++++ Available data ++++

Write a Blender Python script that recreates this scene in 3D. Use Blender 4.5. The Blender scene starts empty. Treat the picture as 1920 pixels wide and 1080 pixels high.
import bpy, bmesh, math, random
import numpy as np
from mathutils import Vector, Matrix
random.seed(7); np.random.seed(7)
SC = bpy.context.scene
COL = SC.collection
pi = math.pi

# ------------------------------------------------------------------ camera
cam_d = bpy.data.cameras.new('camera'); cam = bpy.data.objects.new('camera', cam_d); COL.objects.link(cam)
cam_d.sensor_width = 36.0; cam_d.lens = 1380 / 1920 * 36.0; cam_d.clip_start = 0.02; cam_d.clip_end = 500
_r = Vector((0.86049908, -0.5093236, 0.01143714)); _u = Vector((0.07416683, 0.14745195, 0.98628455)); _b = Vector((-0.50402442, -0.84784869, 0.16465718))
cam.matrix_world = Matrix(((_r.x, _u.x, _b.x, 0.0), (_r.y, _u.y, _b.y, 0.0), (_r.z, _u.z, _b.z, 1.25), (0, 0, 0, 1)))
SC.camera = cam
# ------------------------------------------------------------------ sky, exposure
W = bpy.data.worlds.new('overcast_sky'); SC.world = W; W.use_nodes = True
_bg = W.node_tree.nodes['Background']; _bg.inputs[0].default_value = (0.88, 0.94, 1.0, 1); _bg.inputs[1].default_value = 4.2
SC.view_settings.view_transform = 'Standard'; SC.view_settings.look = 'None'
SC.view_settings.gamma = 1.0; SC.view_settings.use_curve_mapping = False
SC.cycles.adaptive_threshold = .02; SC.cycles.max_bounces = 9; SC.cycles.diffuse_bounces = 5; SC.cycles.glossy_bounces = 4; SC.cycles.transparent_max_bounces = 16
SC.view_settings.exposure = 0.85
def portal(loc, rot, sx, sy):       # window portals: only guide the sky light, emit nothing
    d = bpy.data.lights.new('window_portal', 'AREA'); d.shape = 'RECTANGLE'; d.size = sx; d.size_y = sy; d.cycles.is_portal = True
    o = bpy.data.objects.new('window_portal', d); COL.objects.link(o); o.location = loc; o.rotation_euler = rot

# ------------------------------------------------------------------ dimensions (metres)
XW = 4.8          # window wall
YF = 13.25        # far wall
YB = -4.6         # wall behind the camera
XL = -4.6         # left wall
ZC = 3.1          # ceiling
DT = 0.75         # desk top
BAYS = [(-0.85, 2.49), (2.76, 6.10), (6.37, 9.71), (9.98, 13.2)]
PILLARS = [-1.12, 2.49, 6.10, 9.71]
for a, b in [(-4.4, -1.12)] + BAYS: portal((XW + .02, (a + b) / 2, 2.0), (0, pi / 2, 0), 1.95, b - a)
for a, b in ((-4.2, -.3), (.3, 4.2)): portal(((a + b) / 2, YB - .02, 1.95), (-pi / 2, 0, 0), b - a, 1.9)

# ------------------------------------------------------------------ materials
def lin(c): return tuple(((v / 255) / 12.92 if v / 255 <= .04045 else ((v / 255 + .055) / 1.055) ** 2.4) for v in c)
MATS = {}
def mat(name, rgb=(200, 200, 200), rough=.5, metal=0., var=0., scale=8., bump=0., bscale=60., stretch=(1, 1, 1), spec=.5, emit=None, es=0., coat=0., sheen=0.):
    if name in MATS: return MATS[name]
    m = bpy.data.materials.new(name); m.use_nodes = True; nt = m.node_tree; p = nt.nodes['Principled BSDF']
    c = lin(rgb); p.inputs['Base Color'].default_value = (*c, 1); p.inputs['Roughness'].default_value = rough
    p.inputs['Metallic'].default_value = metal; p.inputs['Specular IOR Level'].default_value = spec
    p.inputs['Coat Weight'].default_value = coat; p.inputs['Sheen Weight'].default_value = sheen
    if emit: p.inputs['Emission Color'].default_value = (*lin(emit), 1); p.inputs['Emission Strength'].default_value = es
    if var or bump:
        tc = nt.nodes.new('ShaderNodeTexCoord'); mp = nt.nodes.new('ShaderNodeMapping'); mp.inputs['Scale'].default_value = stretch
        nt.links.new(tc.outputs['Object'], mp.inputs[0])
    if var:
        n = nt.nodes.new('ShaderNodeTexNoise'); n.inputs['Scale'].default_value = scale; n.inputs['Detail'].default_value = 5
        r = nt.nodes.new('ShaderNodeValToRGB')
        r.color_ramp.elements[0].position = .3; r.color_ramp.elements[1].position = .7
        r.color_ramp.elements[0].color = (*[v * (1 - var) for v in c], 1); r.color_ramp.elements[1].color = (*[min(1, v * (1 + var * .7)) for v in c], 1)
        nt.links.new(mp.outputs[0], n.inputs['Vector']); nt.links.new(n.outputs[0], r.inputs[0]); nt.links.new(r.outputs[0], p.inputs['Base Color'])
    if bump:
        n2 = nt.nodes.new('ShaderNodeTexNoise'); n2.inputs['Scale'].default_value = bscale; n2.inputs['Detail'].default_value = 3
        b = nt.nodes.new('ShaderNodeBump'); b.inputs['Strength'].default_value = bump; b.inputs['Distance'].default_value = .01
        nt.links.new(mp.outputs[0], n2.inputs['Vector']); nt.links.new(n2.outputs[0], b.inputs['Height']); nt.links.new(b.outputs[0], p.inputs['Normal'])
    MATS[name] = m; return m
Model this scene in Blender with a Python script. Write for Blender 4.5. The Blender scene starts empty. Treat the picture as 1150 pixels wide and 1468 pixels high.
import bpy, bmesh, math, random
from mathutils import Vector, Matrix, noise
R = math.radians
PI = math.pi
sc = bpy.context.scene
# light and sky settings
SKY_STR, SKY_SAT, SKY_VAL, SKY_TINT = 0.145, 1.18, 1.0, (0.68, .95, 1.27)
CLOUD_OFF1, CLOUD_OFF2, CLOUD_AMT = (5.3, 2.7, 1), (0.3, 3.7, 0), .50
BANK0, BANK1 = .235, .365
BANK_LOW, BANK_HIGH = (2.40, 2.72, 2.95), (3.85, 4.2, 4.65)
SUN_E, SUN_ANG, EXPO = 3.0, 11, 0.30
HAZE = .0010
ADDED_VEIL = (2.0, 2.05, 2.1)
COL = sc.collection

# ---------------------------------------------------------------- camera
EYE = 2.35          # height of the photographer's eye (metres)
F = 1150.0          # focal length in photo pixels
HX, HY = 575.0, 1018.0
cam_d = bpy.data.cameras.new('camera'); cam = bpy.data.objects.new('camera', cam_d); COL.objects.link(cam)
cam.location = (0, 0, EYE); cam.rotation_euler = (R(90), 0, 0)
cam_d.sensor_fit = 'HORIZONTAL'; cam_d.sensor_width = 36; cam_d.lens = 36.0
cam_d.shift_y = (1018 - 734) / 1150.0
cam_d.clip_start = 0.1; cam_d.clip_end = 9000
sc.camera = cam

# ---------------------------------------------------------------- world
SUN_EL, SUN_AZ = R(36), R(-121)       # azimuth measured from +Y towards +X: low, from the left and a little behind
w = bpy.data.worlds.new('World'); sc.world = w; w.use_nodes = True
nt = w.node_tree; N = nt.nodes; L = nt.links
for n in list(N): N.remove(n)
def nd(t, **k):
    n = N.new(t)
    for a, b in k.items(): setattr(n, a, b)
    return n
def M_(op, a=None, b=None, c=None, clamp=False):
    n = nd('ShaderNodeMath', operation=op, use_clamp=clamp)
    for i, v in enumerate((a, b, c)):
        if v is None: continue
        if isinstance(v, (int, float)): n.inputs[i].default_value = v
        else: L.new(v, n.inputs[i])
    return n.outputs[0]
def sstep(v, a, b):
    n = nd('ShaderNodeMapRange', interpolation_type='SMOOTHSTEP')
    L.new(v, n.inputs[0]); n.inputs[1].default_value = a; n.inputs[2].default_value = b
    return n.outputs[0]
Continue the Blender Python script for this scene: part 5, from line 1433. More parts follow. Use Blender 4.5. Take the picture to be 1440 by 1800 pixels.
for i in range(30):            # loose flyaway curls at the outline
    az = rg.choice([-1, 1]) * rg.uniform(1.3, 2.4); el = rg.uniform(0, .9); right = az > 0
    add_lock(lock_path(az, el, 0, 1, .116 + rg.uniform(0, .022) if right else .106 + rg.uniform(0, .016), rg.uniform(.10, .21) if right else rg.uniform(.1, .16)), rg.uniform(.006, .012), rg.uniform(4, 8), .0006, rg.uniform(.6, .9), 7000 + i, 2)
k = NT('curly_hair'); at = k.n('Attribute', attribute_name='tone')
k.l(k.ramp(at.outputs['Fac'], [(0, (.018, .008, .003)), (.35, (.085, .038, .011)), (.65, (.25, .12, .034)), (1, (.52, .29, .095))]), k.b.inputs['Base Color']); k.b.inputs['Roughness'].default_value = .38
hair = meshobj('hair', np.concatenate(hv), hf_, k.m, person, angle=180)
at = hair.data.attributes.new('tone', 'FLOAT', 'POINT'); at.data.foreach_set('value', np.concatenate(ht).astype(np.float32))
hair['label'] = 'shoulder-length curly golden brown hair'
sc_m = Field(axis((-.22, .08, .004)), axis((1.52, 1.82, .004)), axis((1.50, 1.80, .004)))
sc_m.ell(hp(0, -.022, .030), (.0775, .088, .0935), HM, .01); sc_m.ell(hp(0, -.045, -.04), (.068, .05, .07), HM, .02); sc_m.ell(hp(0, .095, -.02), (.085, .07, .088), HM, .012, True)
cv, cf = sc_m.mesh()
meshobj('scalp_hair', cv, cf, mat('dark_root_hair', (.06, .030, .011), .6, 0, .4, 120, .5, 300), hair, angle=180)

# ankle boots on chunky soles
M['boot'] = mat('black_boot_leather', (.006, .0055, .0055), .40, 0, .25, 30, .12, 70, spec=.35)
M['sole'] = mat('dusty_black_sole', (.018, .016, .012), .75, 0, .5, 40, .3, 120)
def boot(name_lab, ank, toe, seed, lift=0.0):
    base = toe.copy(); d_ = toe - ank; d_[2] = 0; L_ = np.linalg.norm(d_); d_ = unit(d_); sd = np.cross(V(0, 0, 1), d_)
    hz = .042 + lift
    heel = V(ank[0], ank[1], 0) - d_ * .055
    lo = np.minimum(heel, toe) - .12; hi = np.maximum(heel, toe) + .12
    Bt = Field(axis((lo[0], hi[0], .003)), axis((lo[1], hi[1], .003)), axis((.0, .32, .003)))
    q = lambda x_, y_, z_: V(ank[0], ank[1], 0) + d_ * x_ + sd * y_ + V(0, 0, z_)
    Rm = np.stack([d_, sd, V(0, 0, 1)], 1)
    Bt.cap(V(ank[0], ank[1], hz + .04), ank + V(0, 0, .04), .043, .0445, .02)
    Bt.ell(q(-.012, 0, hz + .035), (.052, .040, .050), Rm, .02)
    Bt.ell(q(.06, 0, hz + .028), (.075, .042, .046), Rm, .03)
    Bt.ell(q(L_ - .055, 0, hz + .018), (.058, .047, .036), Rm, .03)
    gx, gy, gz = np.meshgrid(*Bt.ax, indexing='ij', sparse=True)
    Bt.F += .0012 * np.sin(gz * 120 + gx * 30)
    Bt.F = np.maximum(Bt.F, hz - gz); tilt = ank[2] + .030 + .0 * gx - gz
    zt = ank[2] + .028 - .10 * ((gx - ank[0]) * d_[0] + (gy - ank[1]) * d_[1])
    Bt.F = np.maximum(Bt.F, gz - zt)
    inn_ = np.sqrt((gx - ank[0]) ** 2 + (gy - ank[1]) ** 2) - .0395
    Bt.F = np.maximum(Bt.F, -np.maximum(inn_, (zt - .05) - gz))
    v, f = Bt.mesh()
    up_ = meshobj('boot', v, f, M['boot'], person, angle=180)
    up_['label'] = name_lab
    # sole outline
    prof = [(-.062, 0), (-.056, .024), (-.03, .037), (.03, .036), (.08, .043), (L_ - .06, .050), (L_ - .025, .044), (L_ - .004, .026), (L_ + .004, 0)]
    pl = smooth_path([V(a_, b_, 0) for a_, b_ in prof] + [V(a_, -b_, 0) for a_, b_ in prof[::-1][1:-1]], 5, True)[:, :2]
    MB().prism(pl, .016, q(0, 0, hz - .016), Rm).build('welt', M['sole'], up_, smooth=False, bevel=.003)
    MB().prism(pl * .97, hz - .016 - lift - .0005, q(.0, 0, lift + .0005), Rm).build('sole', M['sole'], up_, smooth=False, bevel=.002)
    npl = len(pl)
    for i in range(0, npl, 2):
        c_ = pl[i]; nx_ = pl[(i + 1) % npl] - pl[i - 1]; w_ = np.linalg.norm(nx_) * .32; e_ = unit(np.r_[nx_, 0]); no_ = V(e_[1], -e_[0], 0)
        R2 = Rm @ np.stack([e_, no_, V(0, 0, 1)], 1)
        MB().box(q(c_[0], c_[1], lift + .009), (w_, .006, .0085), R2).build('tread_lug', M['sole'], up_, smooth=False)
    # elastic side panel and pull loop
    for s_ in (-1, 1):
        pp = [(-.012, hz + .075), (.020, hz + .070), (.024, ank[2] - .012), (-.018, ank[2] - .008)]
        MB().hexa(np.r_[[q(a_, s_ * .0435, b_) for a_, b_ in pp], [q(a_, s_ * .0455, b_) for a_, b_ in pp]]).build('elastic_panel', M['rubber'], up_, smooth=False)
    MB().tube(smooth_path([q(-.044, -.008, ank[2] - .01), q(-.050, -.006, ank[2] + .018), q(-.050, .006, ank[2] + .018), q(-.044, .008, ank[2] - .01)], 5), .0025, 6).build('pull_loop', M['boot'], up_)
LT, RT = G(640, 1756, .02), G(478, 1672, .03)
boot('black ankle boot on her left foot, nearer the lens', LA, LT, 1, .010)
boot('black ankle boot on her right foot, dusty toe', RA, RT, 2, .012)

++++

Your task:
Count the lines that hold the string "wide", and reply with that number alone.

Reply to the task:
2